§ **SUPPLIED MATERIAL**
++++++
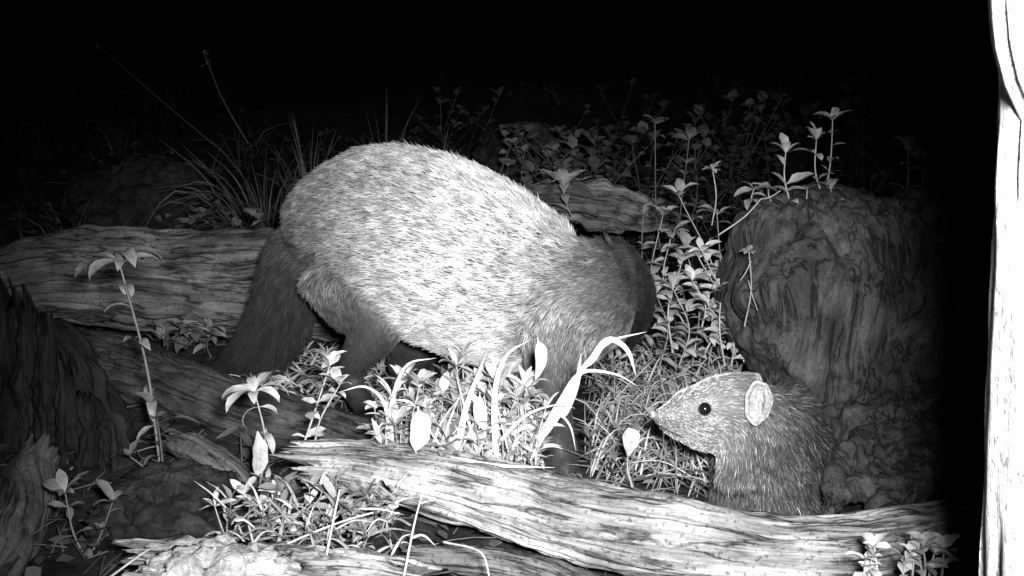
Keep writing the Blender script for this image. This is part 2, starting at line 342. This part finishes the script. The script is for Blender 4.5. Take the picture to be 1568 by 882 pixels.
# ------------------------------------------------------------------ fur
def fur(name,ob,bones,cnt,mat,parent,seed=1,colf=None,rad=.00045,keep=None,sig=.32,clump=.3):
    r_=np.random.default_rng(seed); me=ob.data; v,n=vdata(me); me.calc_loop_triangles()
    t=np.zeros(len(me.loop_triangles)*3,np.int32); me.loop_triangles.foreach_get('vertices',t); t=t.reshape(-1,3)
    ar=np.linalg.norm(np.cross(v[t[:,1]]-v[t[:,0]],v[t[:,2]]-v[t[:,0]]),axis=1); k=r_.choice(len(t),cnt,p=ar/ar.sum())
    a=r_.random((cnt,2)); fl=a.sum(1)>1; a[fl]=1-a[fl]; w=np.stack([1-a.sum(1),a[:,0],a[:,1]],1)
    p=(v[t[k]]*w[...,None]).sum(1); nn=nrm((n[t[k]]*w[...,None]).sum(1))
    bc=np.vstack([b['c'] for b in bones]); br=np.concatenate([b['r'] for b in bones]); bf=np.vstack([b['flow'] for b in bones])
    bp=np.vstack([np.stack(b['par'](np.linspace(0,1,len(b['c']))),1) for b in bones])
    flow=np.zeros((cnt,3)); par=np.zeros((cnt,bp.shape[1]))
    for i0 in range(0,cnt,10000):
        sl=slice(i0,i0+10000); D=np.linalg.norm(p[sl,None]-bc[None],axis=2)-br[None]; D-=D.min(1,keepdims=True)
        W_=np.exp(-D/.009); W_/=W_.sum(1,keepdims=True); flow[sl]=W_@bf; par[sl]=W_@bp
    if keep is not None:
        kk=keep(p); p,nn,flow,par=p[kk],nn[kk],flow[kk],par[kk]; cnt=len(p)
    ln,col,lift=par[:,0],par[:,1],par[:,2]
    g=nrm(flow-nn*(flow*nn).sum(1,keepdims=True)+1e-5)
    cl=np.stack([fbm(p*110+1,2),fbm(p*110+5,2),fbm(p*110+9,2)],-1)*clump
    jit=r_.normal(0,.16,(cnt,3))+cl
    d0=nrm(nn*(lift[:,None]+.25)+g+jit*.6); d1=nrm(nn*lift[:,None]*.6+g+jit); d2=nrm(nn*lift[:,None]*.2+g+jit*1.2+np.array([0,0,-.12]))
    ln=ln*r_.uniform(.55,1.15,cnt)
    P=np.stack([p-nn*.001,p+d0*ln[:,None]*.3,p+d0*ln[:,None]*.3+d1*ln[:,None]*.35,p+d0*ln[:,None]*.3+d1*ln[:,None]*.35+d2*ln[:,None]*.35],1)
    al=(p*np.array([1,0,-.55])).sum(1); ac=(p*np.array([.55,0,1])).sum(1)
    cn=fbm(np.stack([al*62,ac*150,p[:,1]*100],-1)+3,3); c2=fbm(p*7+7,2)
    hc=col*np.exp(r_.normal(0,sig,cnt)+cn*.85+c2*.25)
    if colf is not None: hc=hc*colf(p)
    hc=np.clip(hc,.008,.9)
    cd=bpy.data.hair_curves.new(name); cd.add_curves([4]*cnt)
    cd.attributes['position'].data.foreach_set('vector',P.astype(np.float32).ravel())
    ra=cd.attributes.get('radius') or cd.attributes.new('radius','FLOAT','POINT')
    ra.data.foreach_set('value',(np.tile([1,1,.7,.12],cnt)*np.repeat(np.full(cnt,rad)*np.clip(ln/.014,.45,1.3),4)).astype(np.float32))
    cd.attributes.new('hc','FLOAT','CURVE').data.foreach_set('value',hc.astype(np.float32))
    cd.materials.append(mat); o=bpy.data.objects.new(name,cd); scene.collection.objects.link(o); o.parent=parent; return o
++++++
Keep the pictures out of the copy and write out the data exactly as it stands.

Keep writing the Blender script for this image. This is part 2, starting at line 342. This part finishes the script. The script is for Blender 4.5. Take the picture to be 1568 by 882 pixels.
# ------------------------------------------------------------------ fur
def fur(name,ob,bones,cnt,mat,parent,seed=1,colf=None,rad=.00045,keep=None,sig=.32,clump=.3):
    r_=np.random.default_rng(seed); me=ob.data; v,n=vdata(me); me.calc_loop_triangles()
    t=np.zeros(len(me.loop_triangles)*3,np.int32); me.loop_triangles.foreach_get('vertices',t); t=t.reshape(-1,3)
    ar=np.linalg.norm(np.cross(v[t[:,1]]-v[t[:,0]],v[t[:,2]]-v[t[:,0]]),axis=1); k=r_.choice(len(t),cnt,p=ar/ar.sum())
    a=r_.random((cnt,2)); fl=a.sum(1)>1; a[fl]=1-a[fl]; w=np.stack([1-a.sum(1),a[:,0],a[:,1]],1)
    p=(v[t[k]]*w[...,None]).sum(1); nn=nrm((n[t[k]]*w[...,None]).sum(1))
    bc=np.vstack([b['c'] for b in bones]); br=np.concatenate([b['r'] for b in bones]); bf=np.vstack([b['flow'] for b in bones])
    bp=np.vstack([np.stack(b['par'](np.linspace(0,1,len(b['c']))),1) for b in bones])
    flow=np.zeros((cnt,3)); par=np.zeros((cnt,bp.shape[1]))
    for i0 in range(0,cnt,10000):
        sl=slice(i0,i0+10000); D=np.linalg.norm(p[sl,None]-bc[None],axis=2)-br[None]; D-=D.min(1,keepdims=True)
        W_=np.exp(-D/.009); W_/=W_.sum(1,keepdims=True); flow[sl]=W_@bf; par[sl]=W_@bp
    if keep is not None:
        kk=keep(p); p,nn,flow,par=p[kk],nn[kk],flow[kk],par[kk]; cnt=len(p)
    ln,col,lift=par[:,0],par[:,1],par[:,2]
    g=nrm(flow-nn*(flow*nn).sum(1,keepdims=True)+1e-5)
    cl=np.stack([fbm(p*110+1,2),fbm(p*110+5,2),fbm(p*110+9,2)],-1)*clump
    jit=r_.normal(0,.16,(cnt,3))+cl
    d0=nrm(nn*(lift[:,None]+.25)+g+jit*.6); d1=nrm(nn*lift[:,None]*.6+g+jit); d2=nrm(nn*lift[:,None]*.2+g+jit*1.2+np.array([0,0,-.12]))
    ln=ln*r_.uniform(.55,1.15,cnt)
    P=np.stack([p-nn*.001,p+d0*ln[:,None]*.3,p+d0*ln[:,None]*.3+d1*ln[:,None]*.35,p+d0*ln[:,None]*.3+d1*ln[:,None]*.35+d2*ln[:,None]*.35],1)
    al=(p*np.array([1,0,-.55])).sum(1); ac=(p*np.array([.55,0,1])).sum(1)
    cn=fbm(np.stack([al*62,ac*150,p[:,1]*100],-1)+3,3); c2=fbm(p*7+7,2)
    hc=col*np.exp(r_.normal(0,sig,cnt)+cn*.85+c2*.25)
    if colf is not None: hc=hc*colf(p)
    hc=np.clip(hc,.008,.9)
    cd=bpy.data.hair_curves.new(name); cd.add_curves([4]*cnt)
    cd.attributes['position'].data.foreach_set('vector',P.astype(np.float32).ravel())
    ra=cd.attributes.get('radius') or cd.attributes.new('radius','FLOAT','POINT')
    ra.data.foreach_set('value',(np.tile([1,1,.7,.12],cnt)*np.repeat(np.full(cnt,rad)*np.clip(ln/.014,.45,1.3),4)).astype(np.float32))
    cd.attributes.new('hc','FLOAT','CURVE').data.foreach_set('value',hc.astype(np.float32))
    cd.materials.append(mat); o=bpy.data.objects.new(name,cd); scene.collection.objects.link(o); o.parent=parent; return o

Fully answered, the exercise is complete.